Obviously it needs to last a day, but if you're frequently using it, charging it overnight isn't hard to remember.

If you don't often use it, battery life is critical because it's unlikely you'll remember to charge it... but if you're not using your PDA regularly, it's probably not a very good PDA (for your needs, anyway).

I think we all think we want long battery life. I just don't think in practice it matters.



There's an interesting difference (for me) between the recharge requirements for my phone, iPad, and Kindle. I charge my phone most nights (it'll last into the second evening pretty reliably on a charge), my iPad once a week or so, and my Kindle fairly rarely. I do quite appreciate the long battery like of the Kindle (it's an old 4th gen eInk display model, which doesn't go a whole month any more with heavy use, but even used a lot it still gets well over 2-3 weeks out of a charge).
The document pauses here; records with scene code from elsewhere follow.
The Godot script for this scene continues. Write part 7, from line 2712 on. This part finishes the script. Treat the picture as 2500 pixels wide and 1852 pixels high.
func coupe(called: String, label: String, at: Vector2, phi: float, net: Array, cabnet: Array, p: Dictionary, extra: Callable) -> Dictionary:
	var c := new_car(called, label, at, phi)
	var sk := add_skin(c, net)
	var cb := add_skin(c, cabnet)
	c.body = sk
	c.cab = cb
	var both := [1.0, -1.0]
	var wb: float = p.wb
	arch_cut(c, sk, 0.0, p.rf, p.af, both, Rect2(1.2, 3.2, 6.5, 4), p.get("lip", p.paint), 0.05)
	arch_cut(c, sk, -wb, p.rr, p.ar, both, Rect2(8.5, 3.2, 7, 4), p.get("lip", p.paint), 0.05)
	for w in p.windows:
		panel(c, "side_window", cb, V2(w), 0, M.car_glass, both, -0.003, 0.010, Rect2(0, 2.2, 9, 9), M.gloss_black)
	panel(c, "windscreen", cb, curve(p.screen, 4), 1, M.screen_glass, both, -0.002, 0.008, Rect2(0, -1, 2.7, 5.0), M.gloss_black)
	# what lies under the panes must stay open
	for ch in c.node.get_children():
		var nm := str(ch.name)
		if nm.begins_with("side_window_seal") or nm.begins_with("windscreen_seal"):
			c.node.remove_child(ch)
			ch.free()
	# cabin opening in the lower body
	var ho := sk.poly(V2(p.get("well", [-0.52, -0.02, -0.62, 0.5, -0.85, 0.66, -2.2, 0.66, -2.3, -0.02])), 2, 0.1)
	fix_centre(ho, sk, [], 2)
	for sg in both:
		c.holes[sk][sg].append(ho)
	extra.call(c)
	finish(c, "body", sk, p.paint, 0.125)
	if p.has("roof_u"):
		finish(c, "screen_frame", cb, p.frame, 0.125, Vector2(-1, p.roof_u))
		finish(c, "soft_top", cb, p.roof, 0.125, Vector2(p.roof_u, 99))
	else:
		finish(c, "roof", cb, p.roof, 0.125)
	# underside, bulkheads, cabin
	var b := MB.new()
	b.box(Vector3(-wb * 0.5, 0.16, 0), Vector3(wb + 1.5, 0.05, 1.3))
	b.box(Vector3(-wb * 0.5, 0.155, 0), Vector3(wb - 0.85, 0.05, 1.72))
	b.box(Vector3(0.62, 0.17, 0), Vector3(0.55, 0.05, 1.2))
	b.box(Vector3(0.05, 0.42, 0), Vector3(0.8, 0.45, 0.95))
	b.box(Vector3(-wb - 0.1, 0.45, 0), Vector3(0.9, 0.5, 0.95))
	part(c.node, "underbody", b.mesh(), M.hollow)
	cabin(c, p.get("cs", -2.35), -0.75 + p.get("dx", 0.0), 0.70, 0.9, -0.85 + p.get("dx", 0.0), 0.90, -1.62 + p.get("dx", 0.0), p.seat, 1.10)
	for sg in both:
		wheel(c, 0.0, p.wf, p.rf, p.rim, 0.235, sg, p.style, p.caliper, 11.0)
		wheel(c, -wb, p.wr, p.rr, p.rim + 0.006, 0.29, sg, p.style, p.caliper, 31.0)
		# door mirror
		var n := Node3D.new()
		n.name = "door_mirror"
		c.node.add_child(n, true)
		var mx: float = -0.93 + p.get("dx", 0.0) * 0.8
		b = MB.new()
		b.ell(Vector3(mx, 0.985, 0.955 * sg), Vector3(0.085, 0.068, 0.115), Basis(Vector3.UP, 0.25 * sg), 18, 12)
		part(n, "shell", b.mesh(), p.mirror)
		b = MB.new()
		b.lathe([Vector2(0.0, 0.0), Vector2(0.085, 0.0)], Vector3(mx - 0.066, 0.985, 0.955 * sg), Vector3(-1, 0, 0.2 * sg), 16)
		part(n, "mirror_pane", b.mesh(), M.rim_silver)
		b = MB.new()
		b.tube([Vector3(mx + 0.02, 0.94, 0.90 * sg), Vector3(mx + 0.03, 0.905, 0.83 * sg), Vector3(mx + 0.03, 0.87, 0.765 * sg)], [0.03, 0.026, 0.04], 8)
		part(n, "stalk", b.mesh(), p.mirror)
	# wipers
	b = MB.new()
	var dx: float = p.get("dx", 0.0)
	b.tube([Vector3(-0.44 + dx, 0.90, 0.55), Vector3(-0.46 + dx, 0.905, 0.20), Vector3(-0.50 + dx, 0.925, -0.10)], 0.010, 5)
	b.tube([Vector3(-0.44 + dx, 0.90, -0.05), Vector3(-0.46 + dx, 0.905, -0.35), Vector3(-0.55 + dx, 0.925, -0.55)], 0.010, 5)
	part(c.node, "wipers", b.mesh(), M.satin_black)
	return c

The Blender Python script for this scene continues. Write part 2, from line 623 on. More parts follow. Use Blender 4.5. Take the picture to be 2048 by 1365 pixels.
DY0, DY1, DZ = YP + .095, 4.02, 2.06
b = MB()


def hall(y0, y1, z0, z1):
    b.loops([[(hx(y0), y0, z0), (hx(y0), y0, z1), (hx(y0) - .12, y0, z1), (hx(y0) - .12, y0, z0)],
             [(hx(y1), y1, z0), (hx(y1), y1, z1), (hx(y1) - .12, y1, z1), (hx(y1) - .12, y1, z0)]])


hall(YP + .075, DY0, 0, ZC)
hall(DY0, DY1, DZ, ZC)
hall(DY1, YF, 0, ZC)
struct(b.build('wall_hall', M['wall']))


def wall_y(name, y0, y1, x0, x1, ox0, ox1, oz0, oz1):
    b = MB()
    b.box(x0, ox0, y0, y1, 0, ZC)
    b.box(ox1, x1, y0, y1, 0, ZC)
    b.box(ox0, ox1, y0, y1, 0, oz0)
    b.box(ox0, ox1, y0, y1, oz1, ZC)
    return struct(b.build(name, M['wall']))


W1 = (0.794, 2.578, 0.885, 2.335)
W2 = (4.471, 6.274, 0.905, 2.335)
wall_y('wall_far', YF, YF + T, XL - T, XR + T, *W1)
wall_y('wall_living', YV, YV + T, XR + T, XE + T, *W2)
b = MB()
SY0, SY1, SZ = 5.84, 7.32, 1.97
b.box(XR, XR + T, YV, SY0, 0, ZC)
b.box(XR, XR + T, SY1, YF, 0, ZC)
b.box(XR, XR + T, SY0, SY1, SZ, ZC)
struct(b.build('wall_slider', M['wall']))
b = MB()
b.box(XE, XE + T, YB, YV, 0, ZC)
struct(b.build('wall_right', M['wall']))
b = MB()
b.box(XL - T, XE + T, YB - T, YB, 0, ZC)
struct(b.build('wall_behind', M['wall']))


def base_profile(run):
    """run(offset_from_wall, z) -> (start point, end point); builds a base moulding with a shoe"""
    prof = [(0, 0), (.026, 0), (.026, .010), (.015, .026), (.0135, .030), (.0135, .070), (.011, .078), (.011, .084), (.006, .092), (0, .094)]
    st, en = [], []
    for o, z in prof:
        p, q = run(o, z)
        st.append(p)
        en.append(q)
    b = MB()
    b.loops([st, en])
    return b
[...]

I sometimes consider investigating rooting/hacking a Kindle to make it closer to a PDA - I suspect it's got a lot more computing power than a Newton did...


The weeks or months of battery life that my e-reader has is a game changer. It entirely changes how I think about maintenance of the device (ie. I don't).


True, but if it doesn't have power when you need it, what's the real impact? (Setting aside the inconvenience of, say, going on a flight and not having something to read.)

If your PDA doesn't have power when you need a critical piece of information, that's a real problem.